Andere volkeren meenden dat Jahwe slechts een berggod was en buiten de Sinaï geen macht had. De raadslieden van de koning van Aram zegden tegen hem: 'De Israëlieten hebben ons verslagen omdat hun God een berggod is. Maar als we in de vlakte tegen hen strijden, zullen we hen zeker verslaan' (1 Kon.20,23)
In de oudheid geloofden de mensen in veel goden en godinnen. Elke god had een eigen gebied, waarover hij de opperheerschappij bezat.
Waar halen Mozes of de gewijde schrijvers de opvatting vandaan dat er maar één God bestaat ? Door de ervaringen in Egypte, in de woestijn, in het beloofde land en in heel hun geschiedenis komen zij tot de overtuiging dat Jahwe niet alleen de God van de Sinaï is maar dat hij hen overal bijstaat.

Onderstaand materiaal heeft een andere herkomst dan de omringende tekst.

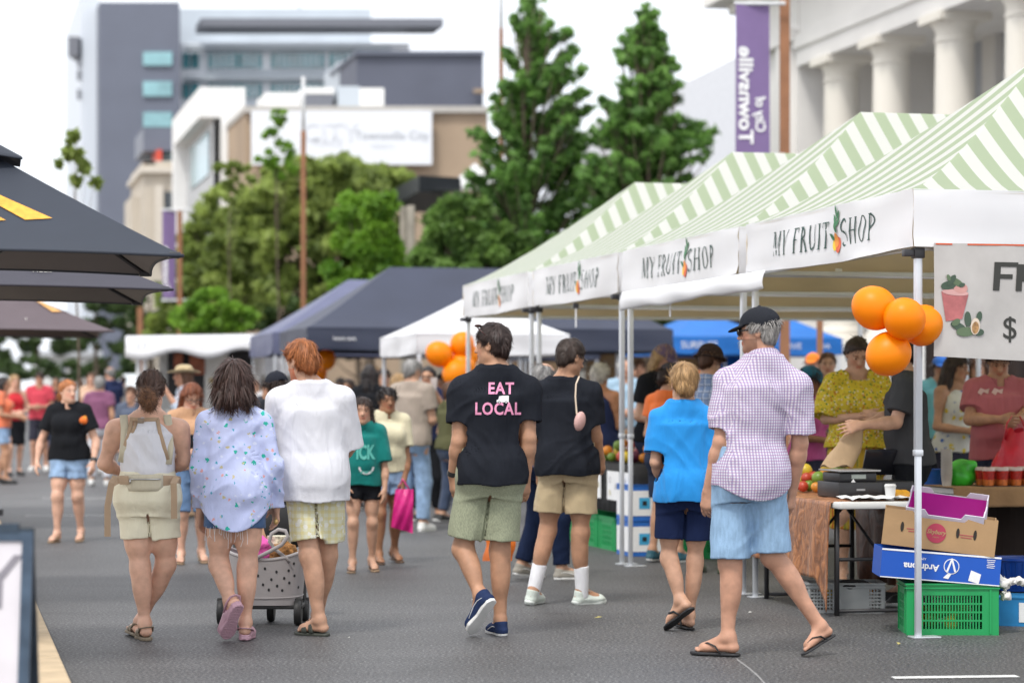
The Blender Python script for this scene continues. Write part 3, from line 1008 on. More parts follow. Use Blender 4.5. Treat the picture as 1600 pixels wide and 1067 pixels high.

De sociale wetten van de tien geboden schrijven voor hoe mensen met elkaar moeten omgaan. Een gelijkaardige gedachtengang is terug te vinden in de Code van Hammurabi, koning van Oud-Babylonië van 1795 tot 1750 voor Christus. Maar dat de Joden maar één God mogen vereren is enig in de toenmalige wereld en dat in een periode waarin de Grieken met al hun wijsheid en hun cultuur nog vele goden en godinnen hadden.